ORA DI PUNTA/ L’Egitto, il Papa e il caso Regeni

di GIOVANNI PEREZ – Un disperato grido di aiuto è stato lanciato a Papa Francesco, in vista del suo viaggio al Cairo, dai genitori di Giulio Regeni, il giovane studioso assassinato oltre un anno fa al Cairo. Come si sapeva sin dall’inizio, a torturare selvaggiamente e poi uccidere il giovane sono stati gli uomini dei servizi segreti di el-Sisi, ma la loro identità è sempre rimasta segreta.  A proteggerli è il timore dei governanti egiziani, infatti, che vengano fatti in nomi dei generali e dei rappresentanti del governo invischiati non solo in quella morte ma anche in centinaia di altri assassinii di Stato.
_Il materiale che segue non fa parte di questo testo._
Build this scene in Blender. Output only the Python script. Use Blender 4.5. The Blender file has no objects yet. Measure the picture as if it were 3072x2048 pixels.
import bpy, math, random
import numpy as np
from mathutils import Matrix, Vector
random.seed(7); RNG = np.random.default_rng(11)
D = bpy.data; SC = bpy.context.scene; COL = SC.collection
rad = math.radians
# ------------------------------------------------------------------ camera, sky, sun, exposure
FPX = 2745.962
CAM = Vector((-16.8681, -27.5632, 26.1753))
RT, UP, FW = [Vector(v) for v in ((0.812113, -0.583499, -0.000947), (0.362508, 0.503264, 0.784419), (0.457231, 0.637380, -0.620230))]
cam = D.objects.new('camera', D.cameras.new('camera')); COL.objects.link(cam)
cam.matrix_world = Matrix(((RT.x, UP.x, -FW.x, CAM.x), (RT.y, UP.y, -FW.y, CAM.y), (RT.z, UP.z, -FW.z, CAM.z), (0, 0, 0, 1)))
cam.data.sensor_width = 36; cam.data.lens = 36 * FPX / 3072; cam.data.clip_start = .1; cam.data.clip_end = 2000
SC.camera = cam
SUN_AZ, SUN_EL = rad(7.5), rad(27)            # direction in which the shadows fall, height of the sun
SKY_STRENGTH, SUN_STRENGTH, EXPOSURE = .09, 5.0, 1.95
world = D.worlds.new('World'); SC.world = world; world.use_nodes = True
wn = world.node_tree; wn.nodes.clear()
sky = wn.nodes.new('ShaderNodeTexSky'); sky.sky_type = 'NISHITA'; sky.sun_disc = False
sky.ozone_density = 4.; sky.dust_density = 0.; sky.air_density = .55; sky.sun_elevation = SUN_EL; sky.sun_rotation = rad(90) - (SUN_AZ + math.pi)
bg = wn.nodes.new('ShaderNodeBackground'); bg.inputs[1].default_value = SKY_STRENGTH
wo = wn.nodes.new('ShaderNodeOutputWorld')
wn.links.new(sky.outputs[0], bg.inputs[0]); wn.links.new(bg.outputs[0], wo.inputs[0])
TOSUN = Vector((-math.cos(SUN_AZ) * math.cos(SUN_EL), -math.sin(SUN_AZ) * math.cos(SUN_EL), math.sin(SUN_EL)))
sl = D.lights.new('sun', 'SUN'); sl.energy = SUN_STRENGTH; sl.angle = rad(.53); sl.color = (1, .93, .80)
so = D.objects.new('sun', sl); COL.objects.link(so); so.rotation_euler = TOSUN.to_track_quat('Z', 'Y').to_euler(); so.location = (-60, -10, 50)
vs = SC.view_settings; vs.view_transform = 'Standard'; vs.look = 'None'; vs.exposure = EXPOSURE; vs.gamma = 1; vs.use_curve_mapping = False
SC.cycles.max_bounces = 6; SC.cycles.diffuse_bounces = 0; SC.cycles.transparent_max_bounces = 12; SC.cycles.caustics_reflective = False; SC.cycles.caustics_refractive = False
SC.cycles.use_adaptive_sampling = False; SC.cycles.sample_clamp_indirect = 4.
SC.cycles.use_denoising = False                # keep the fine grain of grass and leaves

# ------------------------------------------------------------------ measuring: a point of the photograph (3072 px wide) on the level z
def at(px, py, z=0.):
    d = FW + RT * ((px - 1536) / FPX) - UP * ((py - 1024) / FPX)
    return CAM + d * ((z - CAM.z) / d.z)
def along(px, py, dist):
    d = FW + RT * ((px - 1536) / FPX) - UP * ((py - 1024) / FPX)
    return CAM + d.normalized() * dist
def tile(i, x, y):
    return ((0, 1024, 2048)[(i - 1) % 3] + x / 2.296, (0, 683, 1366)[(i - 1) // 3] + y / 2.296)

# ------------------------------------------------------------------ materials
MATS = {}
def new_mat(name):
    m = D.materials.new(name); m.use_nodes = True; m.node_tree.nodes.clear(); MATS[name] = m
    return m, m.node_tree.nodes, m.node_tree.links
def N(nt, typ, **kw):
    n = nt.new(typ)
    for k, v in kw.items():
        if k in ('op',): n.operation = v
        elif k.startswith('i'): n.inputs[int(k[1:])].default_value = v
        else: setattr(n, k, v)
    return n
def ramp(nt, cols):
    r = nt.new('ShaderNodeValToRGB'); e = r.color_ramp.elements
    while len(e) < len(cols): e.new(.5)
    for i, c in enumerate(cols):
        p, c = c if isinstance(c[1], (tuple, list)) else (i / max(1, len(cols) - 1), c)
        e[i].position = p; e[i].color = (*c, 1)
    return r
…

Renzi, come capo del governo, sotto la pressione dell’opinione pubblica, aveva mostrato di interessarsi del caso ritirando, per un paio di mesi, l’ambasciatore italiano al Cairo; ma poi, zitto-zitto, lo aveva sostituito. Forse sperava, assieme al suo collega el-Sisi, che le acque si calmassero e che quei rompiscatole di giornalisti  si dimenticassero del “caso” e, ancora, che i genitori di Giulio si dessero finalmente pace. A lui ed ai suoi compagni, in attesa di ritornare al governo, quello che realmente  interessava era mantenere  buoni rapporti con l’Egitto per via del giacimento di metano scopeto dall’Eni al largo delle sue coste, e di continuare a  fare affari con gli egiziani da parte di altre grosse ditte italiane. Adesso un ulteriore grattacapo:  i genitori di Giulio Regeni non si sono ancora dati per vinti, chiedendo aiuto al Papa. Ma, avrà pensato el-Sisi, il Papa non ha divisioni corazzate e i capi religiosi egiziani sono suoi fedeli servitori.